Over 60 years ago Crofton pulp mill builder BCFP decided to build a weir at the upper mouth of the Cowichan River to store, or hold back, about a metre of winter water for summer usage. This weir has masked the changes of the lake and river ecology over that time, particularly in the forested watershed hillsides as industrial logging swept through for second and third growth cutting, and as climate change relentlessly brought pressure on the seasonal water retention variabilities, especially snow pack, or its lack.
The mask is slipping under the relentless pressures.
Drought is now a word heard much more often than over the previous decades, and correctly so.
I accept that the relentless industrial logging regime is by the hand, and will, of mankind, and has a contributing consequence to summer water availability.

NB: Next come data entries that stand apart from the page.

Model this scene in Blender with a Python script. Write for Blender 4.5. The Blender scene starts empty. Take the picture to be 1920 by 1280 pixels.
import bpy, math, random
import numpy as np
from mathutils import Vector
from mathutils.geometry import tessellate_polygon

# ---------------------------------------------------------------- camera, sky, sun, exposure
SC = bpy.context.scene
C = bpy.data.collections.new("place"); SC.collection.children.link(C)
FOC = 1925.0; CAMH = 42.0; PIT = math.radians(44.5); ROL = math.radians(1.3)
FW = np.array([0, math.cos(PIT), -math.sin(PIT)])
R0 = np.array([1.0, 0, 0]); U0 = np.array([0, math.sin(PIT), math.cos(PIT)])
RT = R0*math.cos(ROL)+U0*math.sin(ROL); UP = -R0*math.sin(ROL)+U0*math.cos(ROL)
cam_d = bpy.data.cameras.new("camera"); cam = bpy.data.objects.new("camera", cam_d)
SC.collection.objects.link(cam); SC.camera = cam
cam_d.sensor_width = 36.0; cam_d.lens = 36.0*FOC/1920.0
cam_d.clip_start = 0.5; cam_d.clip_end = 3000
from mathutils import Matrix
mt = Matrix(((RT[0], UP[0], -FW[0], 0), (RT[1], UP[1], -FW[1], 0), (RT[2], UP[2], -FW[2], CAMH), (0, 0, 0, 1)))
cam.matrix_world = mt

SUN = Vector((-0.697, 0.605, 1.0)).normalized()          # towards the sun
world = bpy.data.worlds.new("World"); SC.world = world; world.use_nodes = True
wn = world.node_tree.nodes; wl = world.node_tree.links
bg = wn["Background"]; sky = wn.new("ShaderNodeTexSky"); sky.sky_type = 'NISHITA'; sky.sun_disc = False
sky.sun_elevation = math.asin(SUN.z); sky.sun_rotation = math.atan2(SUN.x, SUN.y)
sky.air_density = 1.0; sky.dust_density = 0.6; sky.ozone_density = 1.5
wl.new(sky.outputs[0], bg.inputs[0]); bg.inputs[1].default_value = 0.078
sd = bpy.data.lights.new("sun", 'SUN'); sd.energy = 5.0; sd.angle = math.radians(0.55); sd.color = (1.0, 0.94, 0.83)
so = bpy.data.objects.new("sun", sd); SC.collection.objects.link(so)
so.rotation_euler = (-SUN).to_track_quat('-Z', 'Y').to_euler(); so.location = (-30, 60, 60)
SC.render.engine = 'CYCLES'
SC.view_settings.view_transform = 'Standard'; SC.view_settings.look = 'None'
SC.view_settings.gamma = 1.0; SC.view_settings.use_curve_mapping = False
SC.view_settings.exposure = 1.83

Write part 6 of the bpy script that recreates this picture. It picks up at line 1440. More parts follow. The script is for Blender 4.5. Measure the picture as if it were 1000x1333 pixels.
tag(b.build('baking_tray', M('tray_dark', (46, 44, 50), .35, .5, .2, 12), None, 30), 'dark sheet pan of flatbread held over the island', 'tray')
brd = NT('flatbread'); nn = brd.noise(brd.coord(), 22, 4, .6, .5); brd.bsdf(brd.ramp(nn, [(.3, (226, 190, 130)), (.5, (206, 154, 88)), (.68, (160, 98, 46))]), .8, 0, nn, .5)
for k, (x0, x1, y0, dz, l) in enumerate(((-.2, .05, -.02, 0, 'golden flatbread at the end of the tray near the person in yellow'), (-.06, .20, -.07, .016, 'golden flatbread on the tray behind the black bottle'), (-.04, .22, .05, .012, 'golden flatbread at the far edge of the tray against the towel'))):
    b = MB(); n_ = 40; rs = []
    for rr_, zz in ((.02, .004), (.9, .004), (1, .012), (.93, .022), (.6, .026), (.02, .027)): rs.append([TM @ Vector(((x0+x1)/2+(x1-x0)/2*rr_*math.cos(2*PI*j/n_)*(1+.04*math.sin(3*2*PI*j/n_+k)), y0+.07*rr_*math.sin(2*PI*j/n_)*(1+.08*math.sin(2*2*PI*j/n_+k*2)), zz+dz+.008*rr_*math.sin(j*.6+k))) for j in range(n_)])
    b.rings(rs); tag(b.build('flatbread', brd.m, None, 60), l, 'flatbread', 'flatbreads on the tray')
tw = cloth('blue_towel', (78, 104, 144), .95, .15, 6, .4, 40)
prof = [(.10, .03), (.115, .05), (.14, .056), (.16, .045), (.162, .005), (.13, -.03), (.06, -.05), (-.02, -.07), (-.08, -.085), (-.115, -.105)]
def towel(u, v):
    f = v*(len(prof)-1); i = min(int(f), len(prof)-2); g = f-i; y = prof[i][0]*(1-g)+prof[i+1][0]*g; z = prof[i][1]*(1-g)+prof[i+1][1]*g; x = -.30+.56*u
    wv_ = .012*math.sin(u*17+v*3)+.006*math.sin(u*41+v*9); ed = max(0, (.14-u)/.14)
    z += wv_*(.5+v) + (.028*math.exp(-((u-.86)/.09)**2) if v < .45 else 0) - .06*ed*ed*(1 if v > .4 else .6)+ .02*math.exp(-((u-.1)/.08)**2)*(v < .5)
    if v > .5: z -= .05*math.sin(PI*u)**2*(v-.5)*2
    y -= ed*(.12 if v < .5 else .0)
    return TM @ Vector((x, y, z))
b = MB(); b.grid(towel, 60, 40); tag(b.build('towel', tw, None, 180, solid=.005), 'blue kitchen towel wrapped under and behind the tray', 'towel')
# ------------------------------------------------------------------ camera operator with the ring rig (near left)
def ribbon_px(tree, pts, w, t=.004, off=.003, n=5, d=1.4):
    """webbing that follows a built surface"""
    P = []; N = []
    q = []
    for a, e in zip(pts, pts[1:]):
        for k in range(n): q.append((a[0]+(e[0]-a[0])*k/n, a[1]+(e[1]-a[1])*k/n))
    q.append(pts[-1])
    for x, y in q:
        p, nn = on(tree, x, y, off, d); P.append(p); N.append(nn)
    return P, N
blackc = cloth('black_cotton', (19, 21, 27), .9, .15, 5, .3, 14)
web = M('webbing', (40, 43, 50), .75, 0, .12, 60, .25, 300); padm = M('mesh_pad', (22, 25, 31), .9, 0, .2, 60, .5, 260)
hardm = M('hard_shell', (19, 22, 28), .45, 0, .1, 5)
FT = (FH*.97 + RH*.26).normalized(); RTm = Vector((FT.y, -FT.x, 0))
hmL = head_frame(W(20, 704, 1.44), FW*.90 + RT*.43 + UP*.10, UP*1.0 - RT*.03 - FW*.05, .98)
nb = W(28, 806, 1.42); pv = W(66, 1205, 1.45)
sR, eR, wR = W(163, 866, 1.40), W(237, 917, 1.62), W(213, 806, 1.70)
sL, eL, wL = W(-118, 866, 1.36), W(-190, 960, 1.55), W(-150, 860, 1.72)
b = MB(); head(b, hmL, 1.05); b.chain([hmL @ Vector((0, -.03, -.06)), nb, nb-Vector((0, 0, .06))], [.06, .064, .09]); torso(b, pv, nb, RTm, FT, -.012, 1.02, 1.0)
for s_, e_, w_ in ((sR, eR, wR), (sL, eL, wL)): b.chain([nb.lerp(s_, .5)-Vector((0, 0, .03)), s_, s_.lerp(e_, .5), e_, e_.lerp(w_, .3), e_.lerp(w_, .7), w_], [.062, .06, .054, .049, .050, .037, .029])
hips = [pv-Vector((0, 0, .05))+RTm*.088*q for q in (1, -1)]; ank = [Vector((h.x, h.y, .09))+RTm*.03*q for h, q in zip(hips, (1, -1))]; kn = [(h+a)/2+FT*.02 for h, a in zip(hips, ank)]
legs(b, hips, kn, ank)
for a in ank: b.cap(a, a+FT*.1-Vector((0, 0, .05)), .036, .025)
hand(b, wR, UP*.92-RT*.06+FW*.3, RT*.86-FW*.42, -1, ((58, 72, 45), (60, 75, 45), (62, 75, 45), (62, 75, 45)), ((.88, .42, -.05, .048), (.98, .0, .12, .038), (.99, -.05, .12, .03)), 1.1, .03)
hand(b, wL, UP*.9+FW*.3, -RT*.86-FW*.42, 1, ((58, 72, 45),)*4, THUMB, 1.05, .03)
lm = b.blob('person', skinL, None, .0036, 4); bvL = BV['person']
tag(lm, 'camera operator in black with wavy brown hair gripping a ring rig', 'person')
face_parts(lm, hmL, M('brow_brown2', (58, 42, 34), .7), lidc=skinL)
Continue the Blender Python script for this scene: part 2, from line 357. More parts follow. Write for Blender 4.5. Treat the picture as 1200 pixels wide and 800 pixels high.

Your common sense tells you so. Climate change? Well Pope Francis says by the hand of man, others of the ilk of Jeb Bush say by God’s will. Doesn’t matter who’s right, doesn’t need debate, the effect is similar either way. Basically we are running out of outflow water for basic flows in the Cowichan River in the summer and fall seasons. Cowichan Lake is okay, always has been, so far, maintaining its maximum depth of about 152 metres – even if the river runs dry!
My point? Lots of water in Lake Cowichan, all year long, a huge and significant reservoir.
Sooo, could the Lake become a usable reservoir? You betcha! Just add pumps.
Over the last 25 years there have been repetitive initiatives and agendas to raise the height of the weir by about a third to retain more Lake storage in the spring for later river flow usage.
So far no success, but the drought word is echoing, resonating, louder and louder, something will give on the loggerhead weir debate that is endless and ongoing for about 25 years now.
But the raising of the weir height will only mask the calamity of drought, for maybe an additional decade, it will not mitigate the denuding of the hillsides, forest water retention, disappearing snow pack, or ongoing climate change variabilities, particularly seasonal rains.
Plan B, of course, has to be negative storage on Cowichan Lake, utilizing it as a reservoir, as other such water bodies are all over B.C., the Americas, and the world.
Pumps complementing and backing up the weir will be a startling thing. An ugliness, and fundamental change to the bucolic lake regime, but unfortunately in my opinion, now inevitable, and needed sooner than later.
Sooo, other than for the Crofton Pulp Mill we don’t actually use the river for drinking water, just fish and sewage dilution, but our Valley, and regional groundwater and aquifers are hovering at the edge of sustainability for well extractions – that drought word again.
The region will need the bulk water storage of the Lake reservoir, sooner than later my friends.
Particularly if relentless growth and further settlement is the CVRD goal, and here the CVRD politics have excluded any semblance of a Regional Growth Strategy.
And that is my point, talk is of a new bureaucracy being created to “manage” water and watersheds, some say a separate bureaucracy, some point to an expanded CVRD mandate.
Don’t do, or allow either model, particularly additional taxation, until such time as a rigorous Regional Growth Strategy has been done as per Part 25 of the Local Government Act.
Pure negligence otherwise. Fiduciary duty mandates such action before any new bureaucracy.
The region is approaching the limits of water resources to support additional growth without a significant bulk water storage feature. We need to know, and respect, those growth limits, or accept the relentless tightening around the proverbial watering hole.
Water conservation rhetoric, without an RGS only reapportions water resources to the growth and development agenda and relentlessly returns to the trough for more of your present water resources. Agricultural needs become displaced also, as we all chase our sustainability tail in a downward spiral.
Demand a timely and long-avoided RGS, and then participate in the process.
Think about it, think your way through it. I ask, don’t be an enabler.